Vivemos em um mundo de contrastes e trastes. De um lado, a preocupação de alguns pela Natureza, sendo esta, constituída de animais, vegetais e minerais. De outro lado, nesta Natureza, além de todos esses seres, coloca-se o Homem, no centro das atenções. Está feita a distinção. São estas, simplificadamente, as visões básicas do cotidiano. A consciência ecológica funciona assim. Campanhas às vezes com boas intenções, resvalam em atitudes infantis ou pueris. Porém, se por acaso você se desloca, por exemplo, até o Vêr-o-Peso, em Belém, Pará e não se contenta apenas em ver, você será bombardeado com muitas e muitas questões, que no todo, nos mostram o lado sombreado de Ecologia – A Ecologia Humana.

                                               Você se dispõe a sentar numa daquelas barraquinhas da feira turística e tendo é claro, um pouco (só um pouco) de sensibilidade e cultura, vai presenciar cenas mundanas que mais parecem saídas do livro “Macunaíma”, de Oswald de Andrade. Como as que por mim presenciadas recentemente:

                                               Um garoto, que, na língua falada, chamamos de moleque, ou, na língua assistencial, de menino de rua, ou ainda, na língua policial, de pivete, com idade beirando os treze anos, cuidando carinhosamente de uma cadela que dias atrás tinha parido seis filhotes, sendo cinco “mulheres” e um “homem” – falava o Zezinho (assim passo a chamá-lo). Abrigada que foi por ele, em um daqueles pequenos coretos, próximo do atracadouro da linha fluvial Belém-Icoaraci. O Zezinho vigiava a vira-lata e sua prole das mãos estranhas. Ele estava vestido apenas com uma bermuda, tipo surfista, igual àquelas vistas em novelas de TV. Ele é moreno, dentes fortes. Com uma rápida visão rastreadora pelo seu corpo seminu, veem-se diversas feridas. Umas novas, ainda não completamente secas, outras já cicatrizadas. A que sobressai está à altura da barriga, acima do umbigo: As mãos, braços, pernas, rosto e pés apresentam também marcas. Aparentemente, o Zezinho se mostra forte, saudável. De repente, o meu cérebro interroga: -- Quem é este ser humano? Onde mora e o que faz? O que come? O que pensa? Rapidamente as respostas fluem com monossílabos saídos de sua boca. Vive ali, come ali, pensa ali.  Cheira cola. Rouba carteira ou sacola. Se joga na Baía de Guajará para fugir. Nada a favor ou contra a maré. Esconde-se por debaixo das lages do porto. E vive? Não. Miseravelmente sub-vive.
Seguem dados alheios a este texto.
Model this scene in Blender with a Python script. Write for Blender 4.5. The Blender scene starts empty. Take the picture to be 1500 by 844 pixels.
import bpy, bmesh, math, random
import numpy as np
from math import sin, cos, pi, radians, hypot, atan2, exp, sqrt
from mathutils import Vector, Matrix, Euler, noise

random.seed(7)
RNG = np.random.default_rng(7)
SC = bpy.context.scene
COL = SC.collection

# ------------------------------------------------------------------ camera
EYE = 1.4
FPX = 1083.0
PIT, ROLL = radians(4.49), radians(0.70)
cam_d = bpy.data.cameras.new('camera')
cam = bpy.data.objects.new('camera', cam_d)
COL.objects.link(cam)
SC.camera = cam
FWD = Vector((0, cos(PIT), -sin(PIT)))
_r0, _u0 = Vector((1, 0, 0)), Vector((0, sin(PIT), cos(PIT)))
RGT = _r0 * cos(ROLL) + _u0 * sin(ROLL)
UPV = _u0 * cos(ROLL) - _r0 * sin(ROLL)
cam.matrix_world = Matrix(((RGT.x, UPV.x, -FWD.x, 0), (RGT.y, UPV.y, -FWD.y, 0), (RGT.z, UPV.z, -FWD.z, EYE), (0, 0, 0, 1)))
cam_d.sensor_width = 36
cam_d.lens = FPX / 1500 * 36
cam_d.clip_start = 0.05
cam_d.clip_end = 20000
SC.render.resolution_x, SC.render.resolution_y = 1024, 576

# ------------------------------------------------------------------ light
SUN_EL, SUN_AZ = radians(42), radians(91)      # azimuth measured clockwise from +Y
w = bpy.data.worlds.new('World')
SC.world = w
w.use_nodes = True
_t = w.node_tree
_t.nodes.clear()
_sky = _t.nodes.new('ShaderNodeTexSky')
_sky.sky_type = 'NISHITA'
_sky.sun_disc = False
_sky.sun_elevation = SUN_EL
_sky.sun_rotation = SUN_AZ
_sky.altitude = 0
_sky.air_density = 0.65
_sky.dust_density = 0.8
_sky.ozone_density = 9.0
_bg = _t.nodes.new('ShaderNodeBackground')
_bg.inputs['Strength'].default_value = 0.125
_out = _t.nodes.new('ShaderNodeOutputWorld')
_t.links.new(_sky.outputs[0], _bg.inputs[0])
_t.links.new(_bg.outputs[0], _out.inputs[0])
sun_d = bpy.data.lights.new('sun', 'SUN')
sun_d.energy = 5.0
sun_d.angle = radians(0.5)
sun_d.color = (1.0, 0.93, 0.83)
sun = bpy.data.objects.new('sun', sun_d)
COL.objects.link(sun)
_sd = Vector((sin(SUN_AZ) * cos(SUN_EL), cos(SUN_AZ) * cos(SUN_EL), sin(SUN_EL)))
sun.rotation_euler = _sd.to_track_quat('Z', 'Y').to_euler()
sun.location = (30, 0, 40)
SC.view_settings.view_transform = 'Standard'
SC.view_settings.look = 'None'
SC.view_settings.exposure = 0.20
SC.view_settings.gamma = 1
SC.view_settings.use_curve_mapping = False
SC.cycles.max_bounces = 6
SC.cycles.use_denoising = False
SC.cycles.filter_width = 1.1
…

                                               Em uma conversa ligeira enquanto tomo um caldo de mocotó, o barraqueiro, velho comerciante de comidas, tenta esclarecer: -- O Zezinho não vale nada. Nem a mãe o aguentou. É viciado em cola de sapateiro, pivete e etc. e tal. Em síntese, é o protótipo ou cópia fiel de um mini marginal urbano. Neste instante, aproxima-se um homem de meia idade. Esfarrapado e ébrio. Balbucia algumas palavras. Pede comida. Minha companheira oferta a sua para ele. Em seguida, pede-lhe em troca um favor. Pede para o mesmo comprar uma carteira de cigarros. Dá-lhe o dinheiro e o mendigo se levanta do banco onde sentara para tomar o caldo. Cambaleia mas vai. No mesmo momento, o comerciante, talvez desatento, se apressa em recolher o prato. Ao fazer o gesto de derramar seu conteúdo na vala, é por nós impedido. – “O mendigo foi comprar cigarro, mas volta”. Digo rapidamente. Ele cinicamente sorri para nós, dizendo que fomos bobos em dar dinheiro para ele. Passados não mais que cinco minutos lá está ele de volta com a carteira de cigarros e com o troco em dinheiro... Senta-se e continua a tomar sofregadamente a sua sopa, agora fria. Rapidamente acaba e levanta-se agradecendo. Some entre as barracas.

                                               Fica na gente, a consciência. O Ver-o-Peso da consciência.